Reproduce each of the lines word for word.

>> Begin COLLECTED MATERIAL

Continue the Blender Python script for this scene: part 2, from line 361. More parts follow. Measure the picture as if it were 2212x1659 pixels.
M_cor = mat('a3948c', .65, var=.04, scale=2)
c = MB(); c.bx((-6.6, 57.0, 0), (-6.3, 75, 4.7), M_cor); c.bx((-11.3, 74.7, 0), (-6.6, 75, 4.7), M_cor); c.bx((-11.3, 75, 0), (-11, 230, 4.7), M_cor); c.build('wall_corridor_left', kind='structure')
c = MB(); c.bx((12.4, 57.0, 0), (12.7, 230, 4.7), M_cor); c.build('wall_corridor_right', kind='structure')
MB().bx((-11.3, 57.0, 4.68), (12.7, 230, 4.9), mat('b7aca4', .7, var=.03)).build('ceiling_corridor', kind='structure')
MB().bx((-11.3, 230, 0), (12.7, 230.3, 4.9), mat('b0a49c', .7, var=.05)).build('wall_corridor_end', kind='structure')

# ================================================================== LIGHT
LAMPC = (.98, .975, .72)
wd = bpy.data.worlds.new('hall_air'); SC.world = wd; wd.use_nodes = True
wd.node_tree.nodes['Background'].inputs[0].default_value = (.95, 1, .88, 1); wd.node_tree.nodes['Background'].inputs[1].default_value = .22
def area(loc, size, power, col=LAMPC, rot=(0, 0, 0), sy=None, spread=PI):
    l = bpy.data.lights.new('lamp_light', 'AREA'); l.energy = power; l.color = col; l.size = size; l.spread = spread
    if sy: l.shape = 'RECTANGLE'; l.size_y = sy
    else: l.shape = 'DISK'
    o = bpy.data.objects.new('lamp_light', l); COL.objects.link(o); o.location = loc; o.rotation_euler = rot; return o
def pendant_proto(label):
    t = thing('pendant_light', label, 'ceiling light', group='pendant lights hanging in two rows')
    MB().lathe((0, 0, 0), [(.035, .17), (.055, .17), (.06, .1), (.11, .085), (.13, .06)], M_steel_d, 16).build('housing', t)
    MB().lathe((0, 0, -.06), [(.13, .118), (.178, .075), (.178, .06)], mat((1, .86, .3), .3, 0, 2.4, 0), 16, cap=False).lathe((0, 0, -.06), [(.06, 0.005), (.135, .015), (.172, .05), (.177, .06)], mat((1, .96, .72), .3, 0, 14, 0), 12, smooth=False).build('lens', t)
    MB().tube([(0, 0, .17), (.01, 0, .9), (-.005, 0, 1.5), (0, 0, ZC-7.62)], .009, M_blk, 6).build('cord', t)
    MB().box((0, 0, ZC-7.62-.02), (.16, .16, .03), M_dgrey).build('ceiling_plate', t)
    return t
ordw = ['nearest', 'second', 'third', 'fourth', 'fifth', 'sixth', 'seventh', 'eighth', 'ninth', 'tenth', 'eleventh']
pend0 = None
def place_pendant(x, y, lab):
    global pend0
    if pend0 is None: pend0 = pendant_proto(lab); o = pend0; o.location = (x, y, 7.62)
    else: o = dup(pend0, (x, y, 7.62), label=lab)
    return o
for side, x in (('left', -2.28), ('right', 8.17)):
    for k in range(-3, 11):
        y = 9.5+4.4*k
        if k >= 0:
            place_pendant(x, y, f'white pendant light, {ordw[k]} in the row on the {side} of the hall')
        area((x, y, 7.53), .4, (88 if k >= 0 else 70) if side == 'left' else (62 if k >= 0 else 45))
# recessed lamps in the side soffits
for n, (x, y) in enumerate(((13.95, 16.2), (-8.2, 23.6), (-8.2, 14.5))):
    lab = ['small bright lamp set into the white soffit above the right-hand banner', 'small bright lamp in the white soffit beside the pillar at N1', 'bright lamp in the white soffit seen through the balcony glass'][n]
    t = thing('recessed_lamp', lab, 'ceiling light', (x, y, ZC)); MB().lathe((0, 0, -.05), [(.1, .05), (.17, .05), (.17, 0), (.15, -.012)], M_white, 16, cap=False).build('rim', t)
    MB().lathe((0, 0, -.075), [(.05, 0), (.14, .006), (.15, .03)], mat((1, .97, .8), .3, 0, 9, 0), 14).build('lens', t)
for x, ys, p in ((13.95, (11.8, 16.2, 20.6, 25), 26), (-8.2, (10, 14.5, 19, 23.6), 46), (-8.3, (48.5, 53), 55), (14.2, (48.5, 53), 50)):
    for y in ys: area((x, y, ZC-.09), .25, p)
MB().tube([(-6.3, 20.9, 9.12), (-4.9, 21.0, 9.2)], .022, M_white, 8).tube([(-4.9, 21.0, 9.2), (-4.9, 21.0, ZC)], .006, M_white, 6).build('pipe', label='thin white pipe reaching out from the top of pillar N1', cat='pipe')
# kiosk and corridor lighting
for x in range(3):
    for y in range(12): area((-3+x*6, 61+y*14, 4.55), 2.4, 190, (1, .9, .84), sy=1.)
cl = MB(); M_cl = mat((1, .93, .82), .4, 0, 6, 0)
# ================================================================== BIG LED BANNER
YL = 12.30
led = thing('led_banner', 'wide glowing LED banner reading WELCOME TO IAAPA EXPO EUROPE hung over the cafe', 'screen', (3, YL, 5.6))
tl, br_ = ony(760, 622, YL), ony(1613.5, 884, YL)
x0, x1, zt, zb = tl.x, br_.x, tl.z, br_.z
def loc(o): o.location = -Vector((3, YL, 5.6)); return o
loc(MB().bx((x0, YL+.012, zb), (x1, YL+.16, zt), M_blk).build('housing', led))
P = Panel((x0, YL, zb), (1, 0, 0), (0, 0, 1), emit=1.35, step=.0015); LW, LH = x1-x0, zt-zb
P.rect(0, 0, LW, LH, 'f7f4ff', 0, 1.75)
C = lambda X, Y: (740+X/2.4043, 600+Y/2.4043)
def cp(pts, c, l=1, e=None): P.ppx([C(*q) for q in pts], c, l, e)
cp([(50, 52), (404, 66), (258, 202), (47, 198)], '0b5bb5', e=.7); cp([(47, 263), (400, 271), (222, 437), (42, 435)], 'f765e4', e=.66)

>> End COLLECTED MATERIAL

— ANSWER IN FULL —
Continue the Blender Python script for this scene: part 2, from line 361. More parts follow. Measure the picture as if it were 2212x1659 pixels.
M_cor = mat('a3948c', .65, var=.04, scale=2)
c = MB(); c.bx((-6.6, 57.0, 0), (-6.3, 75, 4.7), M_cor); c.bx((-11.3, 74.7, 0), (-6.6, 75, 4.7), M_cor); c.bx((-11.3, 75, 0), (-11, 230, 4.7), M_cor); c.build('wall_corridor_left', kind='structure')
c = MB(); c.bx((12.4, 57.0, 0), (12.7, 230, 4.7), M_cor); c.build('wall_corridor_right', kind='structure')
MB().bx((-11.3, 57.0, 4.68), (12.7, 230, 4.9), mat('b7aca4', .7, var=.03)).build('ceiling_corridor', kind='structure')
MB().bx((-11.3, 230, 0), (12.7, 230.3, 4.9), mat('b0a49c', .7, var=.05)).build('wall_corridor_end', kind='structure')

# ================================================================== LIGHT
LAMPC = (.98, .975, .72)
wd = bpy.data.worlds.new('hall_air'); SC.world = wd; wd.use_nodes = True
wd.node_tree.nodes['Background'].inputs[0].default_value = (.95, 1, .88, 1); wd.node_tree.nodes['Background'].inputs[1].default_value = .22
def area(loc, size, power, col=LAMPC, rot=(0, 0, 0), sy=None, spread=PI):
    l = bpy.data.lights.new('lamp_light', 'AREA'); l.energy = power; l.color = col; l.size = size; l.spread = spread
    if sy: l.shape = 'RECTANGLE'; l.size_y = sy
    else: l.shape = 'DISK'
    o = bpy.data.objects.new('lamp_light', l); COL.objects.link(o); o.location = loc; o.rotation_euler = rot; return o
def pendant_proto(label):
    t = thing('pendant_light', label, 'ceiling light', group='pendant lights hanging in two rows')
    MB().lathe((0, 0, 0), [(.035, .17), (.055, .17), (.06, .1), (.11, .085), (.13, .06)], M_steel_d, 16).build('housing', t)
    MB().lathe((0, 0, -.06), [(.13, .118), (.178, .075), (.178, .06)], mat((1, .86, .3), .3, 0, 2.4, 0), 16, cap=False).lathe((0, 0, -.06), [(.06, 0.005), (.135, .015), (.172, .05), (.177, .06)], mat((1, .96, .72), .3, 0, 14, 0), 12, smooth=False).build('lens', t)
    MB().tube([(0, 0, .17), (.01, 0, .9), (-.005, 0, 1.5), (0, 0, ZC-7.62)], .009, M_blk, 6).build('cord', t)
    MB().box((0, 0, ZC-7.62-.02), (.16, .16, .03), M_dgrey).build('ceiling_plate', t)
    return t
ordw = ['nearest', 'second', 'third', 'fourth', 'fifth', 'sixth', 'seventh', 'eighth', 'ninth', 'tenth', 'eleventh']
pend0 = None
def place_pendant(x, y, lab):
    global pend0
    if pend0 is None: pend0 = pendant_proto(lab); o = pend0; o.location = (x, y, 7.62)
    else: o = dup(pend0, (x, y, 7.62), label=lab)
    return o
for side, x in (('left', -2.28), ('right', 8.17)):
    for k in range(-3, 11):
        y = 9.5+4.4*k
        if k >= 0:
            place_pendant(x, y, f'white pendant light, {ordw[k]} in the row on the {side} of the hall')
        area((x, y, 7.53), .4, (88 if k >= 0 else 70) if side == 'left' else (62 if k >= 0 else 45))
# recessed lamps in the side soffits
for n, (x, y) in enumerate(((13.95, 16.2), (-8.2, 23.6), (-8.2, 14.5))):
    lab = ['small bright lamp set into the white soffit above the right-hand banner', 'small bright lamp in the white soffit beside the pillar at N1', 'bright lamp in the white soffit seen through the balcony glass'][n]
    t = thing('recessed_lamp', lab, 'ceiling light', (x, y, ZC)); MB().lathe((0, 0, -.05), [(.1, .05), (.17, .05), (.17, 0), (.15, -.012)], M_white, 16, cap=False).build('rim', t)
    MB().lathe((0, 0, -.075), [(.05, 0), (.14, .006), (.15, .03)], mat((1, .97, .8), .3, 0, 9, 0), 14).build('lens', t)
for x, ys, p in ((13.95, (11.8, 16.2, 20.6, 25), 26), (-8.2, (10, 14.5, 19, 23.6), 46), (-8.3, (48.5, 53), 55), (14.2, (48.5, 53), 50)):
    for y in ys: area((x, y, ZC-.09), .25, p)
MB().tube([(-6.3, 20.9, 9.12), (-4.9, 21.0, 9.2)], .022, M_white, 8).tube([(-4.9, 21.0, 9.2), (-4.9, 21.0, ZC)], .006, M_white, 6).build('pipe', label='thin white pipe reaching out from the top of pillar N1', cat='pipe')
# kiosk and corridor lighting
for x in range(3):
    for y in range(12): area((-3+x*6, 61+y*14, 4.55), 2.4, 190, (1, .9, .84), sy=1.)
cl = MB(); M_cl = mat((1, .93, .82), .4, 0, 6, 0)
# ================================================================== BIG LED BANNER
YL = 12.30
led = thing('led_banner', 'wide glowing LED banner reading WELCOME TO IAAPA EXPO EUROPE hung over the cafe', 'screen', (3, YL, 5.6))
tl, br_ = ony(760, 622, YL), ony(1613.5, 884, YL)
x0, x1, zt, zb = tl.x, br_.x, tl.z, br_.z
def loc(o): o.location = -Vector((3, YL, 5.6)); return o
loc(MB().bx((x0, YL+.012, zb), (x1, YL+.16, zt), M_blk).build('housing', led))
P = Panel((x0, YL, zb), (1, 0, 0), (0, 0, 1), emit=1.35, step=.0015); LW, LH = x1-x0, zt-zb
P.rect(0, 0, LW, LH, 'f7f4ff', 0, 1.75)
C = lambda X, Y: (740+X/2.4043, 600+Y/2.4043)
def cp(pts, c, l=1, e=None): P.ppx([C(*q) for q in pts], c, l, e)
cp([(50, 52), (404, 66), (258, 202), (47, 198)], '0b5bb5', e=.7); cp([(47, 263), (400, 271), (222, 437), (42, 435)], 'f765e4', e=.66)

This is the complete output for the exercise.